Wednesday, March 23, 2005

My life's in such a huge mess that I know not how to straighthen it up in time. I have to take Grade 8 piano examinations this November, otherwise I'll be wasting a whole lot of money my parents spent on my piano education. Dilemma's between Orientation 2005 or working temporary full-time to earn the money to engage a tutor and to replace my camera with the exact same one. I hope I can pull through this tough ordeal.

It took me some time before I dared myself mentally to go up to the piano to open up the examinations book. And what really upsets is that, I used to be passionate about learning piano; it seemed only yesterday when I performed in front of everyone. Yet now, every bit of those memories seem adrift and unreal. I can't seem to do this anymore, but I know I have to face this alone whether I like it or not. So much mental pressure and stress I'm going through, and it seems that I've no other way of working this out; I have to forsake and sacrifice either this or that. My mind's about to implode into suicide if I can't deal with this wisely. I can't give up on 14 years of my piano education. It already plays such an important role in my life, to the extent of my parents deciding on a musical career realistically. My parents have already set far-fetched and ambitious expectations and goals for me, and the last thing I'd want to see are the faces of disappointment from them.

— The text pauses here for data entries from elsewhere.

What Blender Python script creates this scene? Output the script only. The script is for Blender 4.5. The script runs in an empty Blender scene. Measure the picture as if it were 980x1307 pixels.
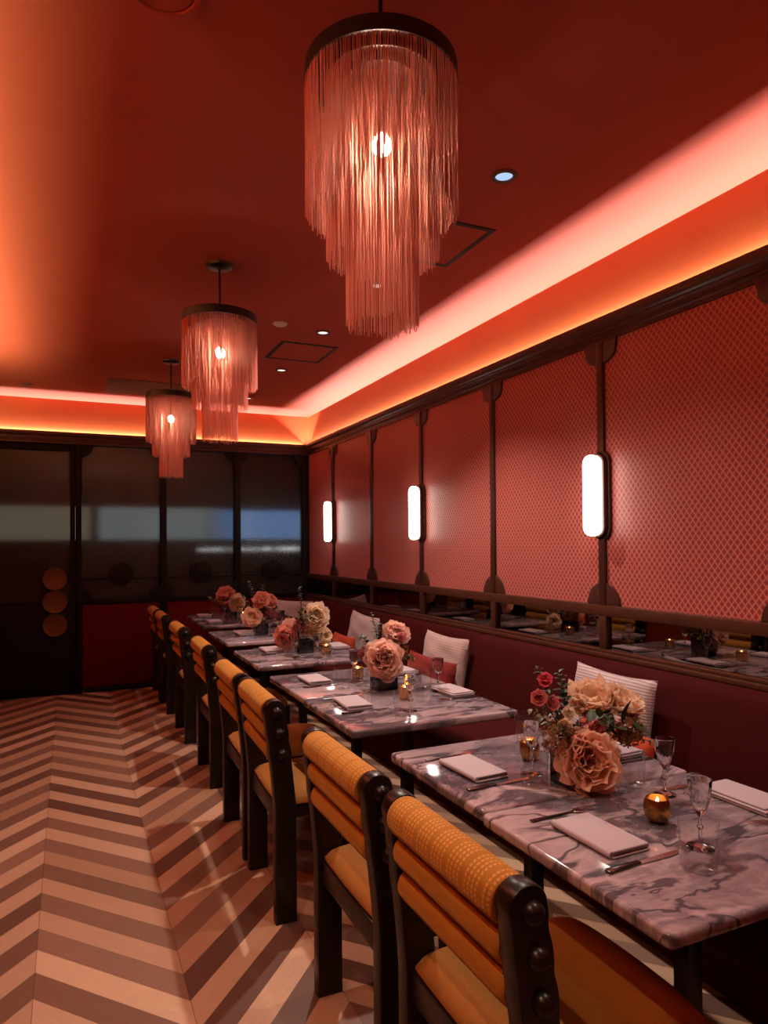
import bpy, bmesh, math, random
from mathutils import Vector, Matrix, Euler
C = bpy.context.scene.collection
PI = math.pi
random.seed(7)

# ------------------------------------------------------------------ room data (metres)
WX = 2.42      # right wall
BY = 7.287     # back partition
CZ = 2.824     # ceiling
LX = -1.05     # left wall
FY = -2.0      # wall behind the camera
TZ = 0.73      # table top

# ------------------------------------------------------------------ node helper
class NT:
    def __init__(s, name):
        s.m = bpy.data.materials.new(name); s.m.use_nodes = True
        s.t = s.m.node_tree; s.t.nodes.clear()
        s.out = s.n('ShaderNodeOutputMaterial')
    def n(s, ty, **kw):
        nd = s.t.nodes.new(ty)
        for k, v in kw.items(): setattr(nd, k, v)
        return nd
    def link(s, a, b): s.t.links.new(a, b)
    def put(s, sock, v):
        if v is None: return
        if isinstance(v, bpy.types.NodeSocket): s.link(v, sock)
        elif isinstance(v, (tuple, list)) and len(v) == 3 and sock.type == 'RGBA': sock.default_value = (*v, 1)
        else: sock.default_value = v
    def math(s, op, a, b=None, c=None):
        nd = s.n('ShaderNodeMath', operation=op)
        for i, v in enumerate((a, b, c)):
            if v is not None: s.put(nd.inputs[i], v)
        return nd.outputs[0]
    def mix(s, f, a, b, bt='MIX'):
        nd = s.n('ShaderNodeMix', data_type='RGBA', blend_type=bt)
        s.put(nd.inputs[0], f); s.put(nd.inputs[6], a); s.put(nd.inputs[7], b)
        return nd.outputs[2]
    def pos(s):
        g = s.n('ShaderNodeNewGeometry'); return g.outputs['Position']
    def obj(s):
        return s.n('ShaderNodeTexCoord').outputs['Object']
    def xyz(s, v):
        x = s.n('ShaderNodeSeparateXYZ'); s.link(v, x.inputs[0]); return x.outputs
    def comb(s, x, y, z):
        c = s.n('ShaderNodeCombineXYZ')
        for i, v in enumerate((x, y, z)): s.put(c.inputs[i], v)
        return c.outputs[0]
    def noise(s, vec, scale, detail=2, rough=.5, dist=0, out='Fac'):
        nd = s.n('ShaderNodeTexNoise'); s.put(nd.inputs['Vector'], vec)
        nd.inputs['Scale'].default_value = scale; nd.inputs['Detail'].default_value = detail
        nd.inputs['Roughness'].default_value = rough; nd.inputs['Distortion'].default_value = dist
        return nd.outputs[out]
    def mapping(s, vec, scale=(1,1,1), rot=(0,0,0), loc=(0,0,0)):
        nd = s.n('ShaderNodeMapping'); s.link(vec, nd.inputs[0])
        nd.inputs['Scale'].default_value = scale; nd.inputs['Rotation'].default_value = rot; nd.inputs['Location'].default_value = loc
        return nd.outputs[0]
    def ramp(s, f, stops, interp='LINEAR'):
        nd = s.n('ShaderNodeValToRGB'); s.put(nd.inputs[0], f); cr = nd.color_ramp; cr.interpolation = interp
        while len(cr.elements) < len(stops): cr.elements.new(.5)
        for e, (p, c) in zip(cr.elements, stops):
            e.position = p; e.color = (*c, 1) if len(c) == 3 else c
        return nd.outputs[0]
    def bump(s, h, strength=.3, dist=.002):
        nd = s.n('ShaderNodeBump'); s.link(h, nd.inputs['Height'])
        nd.inputs['Strength'].default_value = strength; nd.inputs['Distance'].default_value = dist
        return nd.outputs[0]
    def bsdf(s, color=None, rough=.5, metal=0, spec=.5, normal=None, sheen=0, sheen_tint=None, trans=0, ior=None, coat=0,
             emit=None, estr=0, sss=0):
        b = s.n('ShaderNodeBsdfPrincipled'); i = b.inputs
        s.put(i['Base Color'], color); s.put(i['Roughness'], rough); s.put(i['Metallic'], metal)
        s.put(i['Specular IOR Level'], spec); s.put(i['Normal'], normal)
        if sheen: i['Sheen Weight'].default_value = sheen
        if sheen_tint: i['Sheen Tint'].default_value = (*sheen_tint, 1)
        if trans: i['Transmission Weight'].default_value = trans
        if ior: i['IOR'].default_value = ior
        if coat: i['Coat Weight'].default_value = coat; i['Coat Roughness'].default_value = .08
        if emit is not None:
            s.put(i['Emission Color'], emit); i['Emission Strength'].default_value = estr
        return b.outputs[0]
    def done(s, sh):
        s.link(sh, s.out.inputs[0]); return s.m

def simple(name, color, rough=.5, **kw):
    n = NT(name); return n.done(n.bsdf(color, rough, **kw))

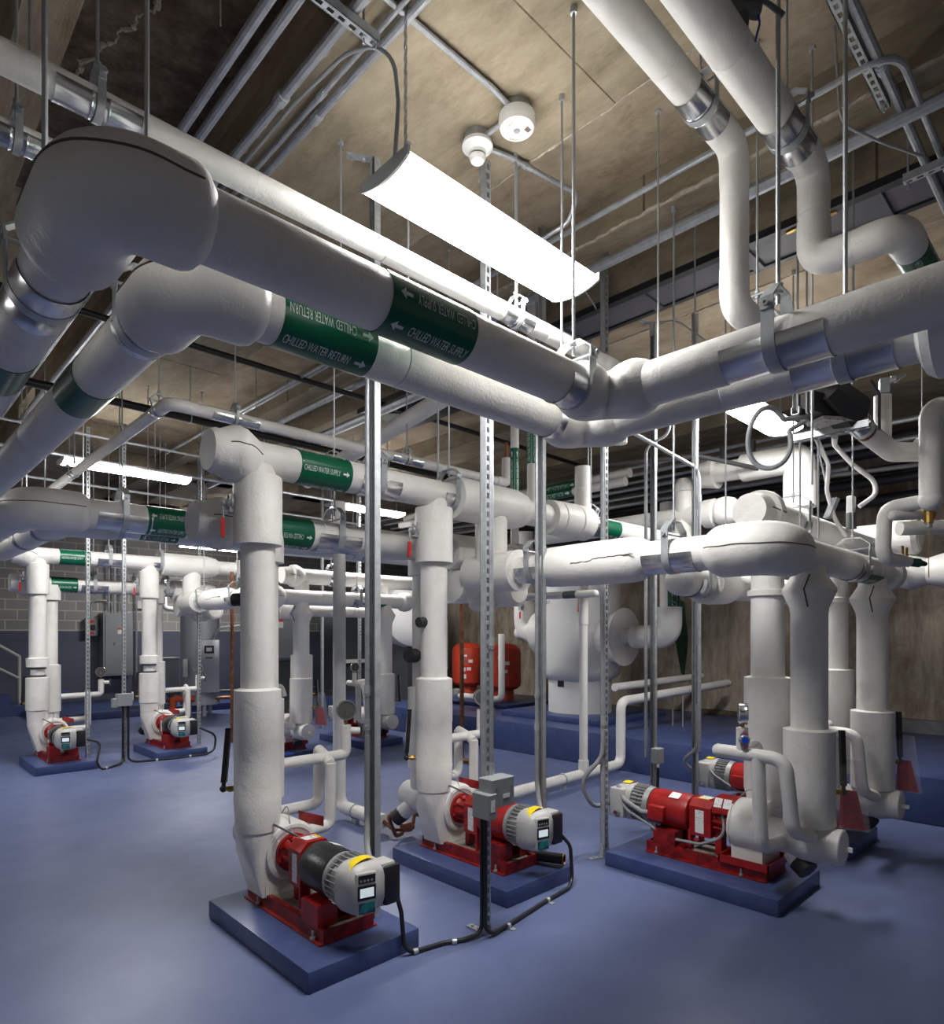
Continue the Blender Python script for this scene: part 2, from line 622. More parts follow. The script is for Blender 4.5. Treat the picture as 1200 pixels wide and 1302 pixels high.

I wish I could end this all instead. I wish I never was born to being such a burden. I wish I was more resourceful and talented. I wish I could cut the thread, leave this all behind, and just die.

But all I could do, was to walk up to the piano to vaguely play barely two pieces out of the three, then run back to the study for denial in dismay. And it always ends up in me breaking down, thinking of how else I should have dealt the situation.

Reminder, the examination's in November.